Putin intanto dedicava un minuto di silenzio alle decine di piloti e altri militari regolari russi liquidati dalla marcia Wagner (povero Wagner, anche le marce) e cinque minuti alla commemorazione del valor militare delle sue forze armate, meritevoli di non aver mosso un dito così da assicurare allo stato russo una vittoria fatale più o meno come Stalingrado. La madre russa, Kirill e tutto, vittoriosa sull’invasore russo.

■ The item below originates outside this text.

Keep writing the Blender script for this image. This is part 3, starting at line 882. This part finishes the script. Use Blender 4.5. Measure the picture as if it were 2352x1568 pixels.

E Prigozhin? Chi sa. Forse cederà al mal d’Africa. Forse rimetterà insieme la sua armata e coglierà l’occasione di una mala parata dei regolari russi per invadere dalla nuova patria l’Ucraina e procacciarsi la gloria di una seconda Bakhmut-Artjomovsk e un ritorno trionfale a San Pietroburgo, orecchie, coda e coglioni. Forse si farà tentare dall’idea di fare un colpo di stato vero, senza dietrofront, contro il Lukashenka che si sta facendo bello della sua figuraccia, e si vanta di averlo ammonito: “Sarai schiacciato come una cimice” (o “una pulce”, in altre traduzioni; terrei la cimice, in memoria di quel Majakovskij). Intanto, mentre i civili ucraini continuano a morire ammazzati, “bambini compresi”, come si dice, e i soldati ucraini continuano ad avanzare sui campi minati, le cronache scrivono in tutta serietà che a Prigozhin è stato riservato un albergo “senza finestre”, perché non si sa mai. 

Resta da tirare le somme provvisorie. Il popolo russo non si è mosso per Prigozhin. Non si è mosso per Putin. Il popolo russo, insomma, non si è mosso. Dopotutto, non era la Grande Guerra Patriottica, era solo l’Operazione militare speciale.